カリギュラ効果とは、あえて制限することでその行為をしたい欲求が引き出される現象のことを指します。「このボタンを押してはいけません」「進入禁止」「この書籍は閲覧することが禁じられています」といったように、してはいけないと制限をかけられることにより、逆にそれらをしたいという欲求を刺激されるのです。
WEBサイトや広告で「この商品は〇〇に当てはまる人以外は買わないでください」など、あえて否定的な記載を見たことがある人も少なくないでしょう。このような表記をすることで反発心を煽り、購買意欲を刺激しているのです。
また「〇〇限定」など、制限するだけでなく限定するといった内容でもカリギュラ効果は期待できるとされています。
損失回避の法則とは、一度手に入れたモノ・サービスを手放さないように行動してしまうことを指します。この法則を利用したマーケティングの手法としてわかりやすいのがトライアル期間です。
一部のサブスクリプションサービスなどでは、無料でそのサービス・製品を利用できるトライアル期間を設けています。この期間を提供することで顧客の「このサービスを手放しては惜しい」という心理を刺激することができ、この一連の顧客の行動は損失回避の法則が働いているといえます。

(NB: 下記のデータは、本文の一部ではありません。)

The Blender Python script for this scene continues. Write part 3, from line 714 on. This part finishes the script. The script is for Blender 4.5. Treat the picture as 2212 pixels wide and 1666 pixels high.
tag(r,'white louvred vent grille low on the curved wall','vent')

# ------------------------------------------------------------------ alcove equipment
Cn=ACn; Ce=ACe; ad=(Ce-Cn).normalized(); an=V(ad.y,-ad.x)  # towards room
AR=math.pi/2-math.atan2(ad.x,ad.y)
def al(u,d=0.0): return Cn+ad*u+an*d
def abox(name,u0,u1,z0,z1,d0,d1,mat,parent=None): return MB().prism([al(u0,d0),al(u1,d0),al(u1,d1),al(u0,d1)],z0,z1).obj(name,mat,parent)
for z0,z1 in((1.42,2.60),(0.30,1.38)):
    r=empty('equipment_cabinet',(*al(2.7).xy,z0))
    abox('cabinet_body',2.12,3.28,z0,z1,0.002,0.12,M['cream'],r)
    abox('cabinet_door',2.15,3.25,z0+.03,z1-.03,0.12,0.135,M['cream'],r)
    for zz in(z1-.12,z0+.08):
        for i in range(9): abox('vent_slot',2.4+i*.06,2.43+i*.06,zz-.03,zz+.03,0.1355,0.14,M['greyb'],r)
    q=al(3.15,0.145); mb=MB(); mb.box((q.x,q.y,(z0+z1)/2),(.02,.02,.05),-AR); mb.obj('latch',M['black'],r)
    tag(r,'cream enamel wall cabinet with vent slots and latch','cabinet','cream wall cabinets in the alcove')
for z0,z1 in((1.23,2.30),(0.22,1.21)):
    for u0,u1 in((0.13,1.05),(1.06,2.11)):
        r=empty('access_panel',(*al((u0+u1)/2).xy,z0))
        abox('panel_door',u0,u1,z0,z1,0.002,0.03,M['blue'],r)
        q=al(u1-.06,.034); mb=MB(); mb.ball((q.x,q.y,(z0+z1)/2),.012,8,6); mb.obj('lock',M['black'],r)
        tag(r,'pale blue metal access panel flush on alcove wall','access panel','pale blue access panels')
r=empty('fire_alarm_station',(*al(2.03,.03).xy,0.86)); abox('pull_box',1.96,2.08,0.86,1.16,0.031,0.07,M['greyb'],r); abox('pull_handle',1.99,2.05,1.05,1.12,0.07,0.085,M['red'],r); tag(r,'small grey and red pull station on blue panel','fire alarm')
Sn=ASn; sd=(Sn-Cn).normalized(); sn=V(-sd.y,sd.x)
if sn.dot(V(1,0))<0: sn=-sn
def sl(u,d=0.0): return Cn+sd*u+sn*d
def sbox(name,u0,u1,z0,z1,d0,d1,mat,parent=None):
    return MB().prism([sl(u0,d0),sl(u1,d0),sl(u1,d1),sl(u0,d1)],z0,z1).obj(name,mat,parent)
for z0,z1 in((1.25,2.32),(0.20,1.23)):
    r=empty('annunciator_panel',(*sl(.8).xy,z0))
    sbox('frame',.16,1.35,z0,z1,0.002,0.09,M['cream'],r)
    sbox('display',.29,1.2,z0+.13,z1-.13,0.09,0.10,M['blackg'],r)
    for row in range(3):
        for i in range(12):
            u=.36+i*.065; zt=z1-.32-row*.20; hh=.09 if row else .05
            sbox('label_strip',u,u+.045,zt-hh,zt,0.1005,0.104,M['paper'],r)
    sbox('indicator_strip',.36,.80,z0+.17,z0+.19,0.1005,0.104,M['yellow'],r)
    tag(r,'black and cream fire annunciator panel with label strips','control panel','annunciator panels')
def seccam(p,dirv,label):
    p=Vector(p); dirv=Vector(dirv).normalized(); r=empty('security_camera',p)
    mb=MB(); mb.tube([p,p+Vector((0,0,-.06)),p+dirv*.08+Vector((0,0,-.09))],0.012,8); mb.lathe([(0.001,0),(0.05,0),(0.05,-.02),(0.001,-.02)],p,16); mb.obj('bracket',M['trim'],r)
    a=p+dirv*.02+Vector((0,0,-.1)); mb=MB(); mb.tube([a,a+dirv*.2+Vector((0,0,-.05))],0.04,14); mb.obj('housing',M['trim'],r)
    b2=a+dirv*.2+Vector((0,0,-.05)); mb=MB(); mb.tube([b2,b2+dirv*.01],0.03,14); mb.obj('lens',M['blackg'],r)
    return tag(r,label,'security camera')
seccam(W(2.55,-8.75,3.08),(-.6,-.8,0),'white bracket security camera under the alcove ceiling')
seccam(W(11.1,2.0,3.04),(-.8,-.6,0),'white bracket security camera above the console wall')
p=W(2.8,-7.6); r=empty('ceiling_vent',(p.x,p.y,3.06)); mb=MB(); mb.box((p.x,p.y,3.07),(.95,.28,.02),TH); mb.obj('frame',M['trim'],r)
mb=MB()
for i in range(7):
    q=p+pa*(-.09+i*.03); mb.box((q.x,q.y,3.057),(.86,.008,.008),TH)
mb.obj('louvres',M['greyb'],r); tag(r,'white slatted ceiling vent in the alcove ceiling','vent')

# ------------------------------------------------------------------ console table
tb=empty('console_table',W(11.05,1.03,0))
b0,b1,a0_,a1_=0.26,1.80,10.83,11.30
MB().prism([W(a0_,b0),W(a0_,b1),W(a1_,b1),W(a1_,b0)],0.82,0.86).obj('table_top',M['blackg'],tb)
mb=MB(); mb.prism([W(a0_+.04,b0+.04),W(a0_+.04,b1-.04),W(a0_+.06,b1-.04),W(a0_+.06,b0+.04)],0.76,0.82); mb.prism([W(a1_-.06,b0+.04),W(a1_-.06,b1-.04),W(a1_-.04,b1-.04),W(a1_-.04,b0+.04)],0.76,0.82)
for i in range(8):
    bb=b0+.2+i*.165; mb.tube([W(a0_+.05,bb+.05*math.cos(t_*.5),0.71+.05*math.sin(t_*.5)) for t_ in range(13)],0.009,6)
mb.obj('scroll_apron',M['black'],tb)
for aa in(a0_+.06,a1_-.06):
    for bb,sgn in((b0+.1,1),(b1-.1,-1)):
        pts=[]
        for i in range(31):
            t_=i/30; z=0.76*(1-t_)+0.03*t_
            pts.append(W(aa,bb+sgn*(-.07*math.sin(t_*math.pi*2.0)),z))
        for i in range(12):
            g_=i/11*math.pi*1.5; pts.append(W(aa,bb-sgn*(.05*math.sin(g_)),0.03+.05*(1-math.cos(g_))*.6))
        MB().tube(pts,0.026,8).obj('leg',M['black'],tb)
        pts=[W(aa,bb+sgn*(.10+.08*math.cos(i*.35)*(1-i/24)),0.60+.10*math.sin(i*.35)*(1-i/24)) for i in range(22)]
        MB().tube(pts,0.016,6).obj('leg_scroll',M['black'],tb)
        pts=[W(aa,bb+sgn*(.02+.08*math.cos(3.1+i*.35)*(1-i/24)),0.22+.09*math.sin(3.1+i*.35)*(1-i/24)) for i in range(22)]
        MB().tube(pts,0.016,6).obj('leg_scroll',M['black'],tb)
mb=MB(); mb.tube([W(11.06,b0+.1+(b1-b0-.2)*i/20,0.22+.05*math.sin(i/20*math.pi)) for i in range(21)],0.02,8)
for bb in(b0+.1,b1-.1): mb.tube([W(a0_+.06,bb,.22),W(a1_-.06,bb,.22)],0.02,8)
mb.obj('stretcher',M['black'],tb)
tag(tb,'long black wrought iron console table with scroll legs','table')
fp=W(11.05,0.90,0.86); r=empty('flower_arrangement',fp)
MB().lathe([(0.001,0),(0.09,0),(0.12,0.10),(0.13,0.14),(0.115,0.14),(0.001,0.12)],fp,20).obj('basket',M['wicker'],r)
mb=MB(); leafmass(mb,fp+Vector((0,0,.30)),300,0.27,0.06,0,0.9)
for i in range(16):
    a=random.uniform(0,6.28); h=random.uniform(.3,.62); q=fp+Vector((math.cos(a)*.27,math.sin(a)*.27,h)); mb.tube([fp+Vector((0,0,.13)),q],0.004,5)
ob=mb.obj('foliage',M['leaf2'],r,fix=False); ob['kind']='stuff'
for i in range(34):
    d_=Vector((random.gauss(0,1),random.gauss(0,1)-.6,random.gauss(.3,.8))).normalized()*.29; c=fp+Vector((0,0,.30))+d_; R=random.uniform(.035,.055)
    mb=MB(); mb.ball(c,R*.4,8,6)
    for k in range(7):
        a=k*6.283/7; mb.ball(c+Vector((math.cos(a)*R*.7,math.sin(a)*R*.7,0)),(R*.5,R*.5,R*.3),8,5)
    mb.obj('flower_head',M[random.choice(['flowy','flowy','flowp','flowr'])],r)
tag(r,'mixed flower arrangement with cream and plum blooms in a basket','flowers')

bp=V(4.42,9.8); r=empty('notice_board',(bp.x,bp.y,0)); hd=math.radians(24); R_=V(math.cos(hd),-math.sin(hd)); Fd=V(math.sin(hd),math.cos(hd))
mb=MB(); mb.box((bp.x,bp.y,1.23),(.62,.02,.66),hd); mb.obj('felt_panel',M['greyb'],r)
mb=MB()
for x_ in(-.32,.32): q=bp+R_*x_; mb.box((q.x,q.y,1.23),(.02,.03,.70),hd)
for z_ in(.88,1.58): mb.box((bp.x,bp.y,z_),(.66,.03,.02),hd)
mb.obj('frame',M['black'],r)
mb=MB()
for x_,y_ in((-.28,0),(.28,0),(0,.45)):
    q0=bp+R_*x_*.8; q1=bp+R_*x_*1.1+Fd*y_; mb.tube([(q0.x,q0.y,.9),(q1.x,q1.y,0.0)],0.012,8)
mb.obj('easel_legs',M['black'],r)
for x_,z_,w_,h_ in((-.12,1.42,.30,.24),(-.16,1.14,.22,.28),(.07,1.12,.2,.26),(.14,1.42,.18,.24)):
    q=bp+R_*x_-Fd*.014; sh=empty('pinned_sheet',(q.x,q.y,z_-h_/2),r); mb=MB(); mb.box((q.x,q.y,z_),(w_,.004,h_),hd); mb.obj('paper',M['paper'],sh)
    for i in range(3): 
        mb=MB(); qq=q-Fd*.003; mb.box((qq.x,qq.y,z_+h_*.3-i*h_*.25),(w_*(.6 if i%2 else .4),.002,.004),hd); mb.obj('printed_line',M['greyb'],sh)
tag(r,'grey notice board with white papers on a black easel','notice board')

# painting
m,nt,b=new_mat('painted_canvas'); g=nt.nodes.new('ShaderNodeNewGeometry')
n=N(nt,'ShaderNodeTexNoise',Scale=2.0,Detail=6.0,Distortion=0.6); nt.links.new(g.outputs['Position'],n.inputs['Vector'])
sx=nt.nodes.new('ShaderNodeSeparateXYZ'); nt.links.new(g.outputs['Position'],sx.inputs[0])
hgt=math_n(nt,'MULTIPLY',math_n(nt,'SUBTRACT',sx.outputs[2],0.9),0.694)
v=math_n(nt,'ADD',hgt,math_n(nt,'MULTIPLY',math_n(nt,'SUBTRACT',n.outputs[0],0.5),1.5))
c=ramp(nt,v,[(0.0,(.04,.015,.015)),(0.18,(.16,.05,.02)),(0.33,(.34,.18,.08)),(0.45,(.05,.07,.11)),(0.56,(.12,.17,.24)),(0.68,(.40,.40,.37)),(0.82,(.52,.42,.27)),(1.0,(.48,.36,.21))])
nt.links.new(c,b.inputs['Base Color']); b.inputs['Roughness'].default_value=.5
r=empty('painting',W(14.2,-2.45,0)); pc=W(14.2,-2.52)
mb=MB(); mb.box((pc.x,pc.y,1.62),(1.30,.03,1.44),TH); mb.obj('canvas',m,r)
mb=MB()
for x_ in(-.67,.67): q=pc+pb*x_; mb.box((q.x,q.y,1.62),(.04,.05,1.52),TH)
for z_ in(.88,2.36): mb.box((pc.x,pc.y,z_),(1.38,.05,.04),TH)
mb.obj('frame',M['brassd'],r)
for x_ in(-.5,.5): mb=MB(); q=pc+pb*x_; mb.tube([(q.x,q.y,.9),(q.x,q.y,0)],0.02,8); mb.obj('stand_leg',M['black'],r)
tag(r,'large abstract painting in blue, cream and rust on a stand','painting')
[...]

固定客を増やすことは売上の安定や増加を狙うことにも繋がります。損失回避の法則は積極的に取り入れていきたいマーケティング心理学の1つといえるでしょう。
返報性の原則とは、何かしらのきっかけで人に対して恩を感じたり、自分が親切にしてもらうことで、何かしらのお返しをしなければと思う行動心理のことを指します。
例えば、スーパーなどで試食をした際に「食べたからには商品を買わなければいけない」と思い購入してしまうといった人は多いものです。また、ウェブサイトなどでも「このページを見ているそこのあなたに特報です」などの文言で心惹かれた経験がある方もいらっしゃるでしょう。そのほかにも「商品を購入した際に購入者だけが貰える割引券が付いていた」などといった自分が特別であるかのように感じるサービスは、返報性の原則を利用しているといえます。
現状維持バイアスとは、文字通り現状を維持しようとする力がかかることを指します。
例えば、ずっと同じ商品を使用しているなかで、機能性やサービスが同じでありながら安価な商品が新発売されたとします。一見、すぐに安価なサービスに乗り換えてもおかしくないと思われがちですが、現状に変化をもたらしたくないといった心理が働き、新しい商品に切り替えることをためらったり避けたりするときに働くのが、この現状維持バイアスなのです。
新商品を開発する際、多くの競合商品がある場合には、この現状維持バイアスが作用しやすいといえるでしょう。
マーケティングと心理学は、一見関係のないように感じる方も多いでしょう。
しかし、実は双方は密接に関係しており、心理学を取り入れることで利益を向上させ、効率的にマーケティング戦略を立てられることが期待できます。マーケティングにおいて心理学は「事業を成功させるためのキーポイント」と言えるほど、重要であるといえるでしょう。
マーケティングに役立つ心理学は多数ありますが、自社の商品や戦略にあった心理学を利用することが大切です。マーケティング心理学について見識を深め、自社にあった活用方法をしっかりと検討しましょう。適切に取り入れることができれば、きっと利益向上や自社の成長に役立つはずです。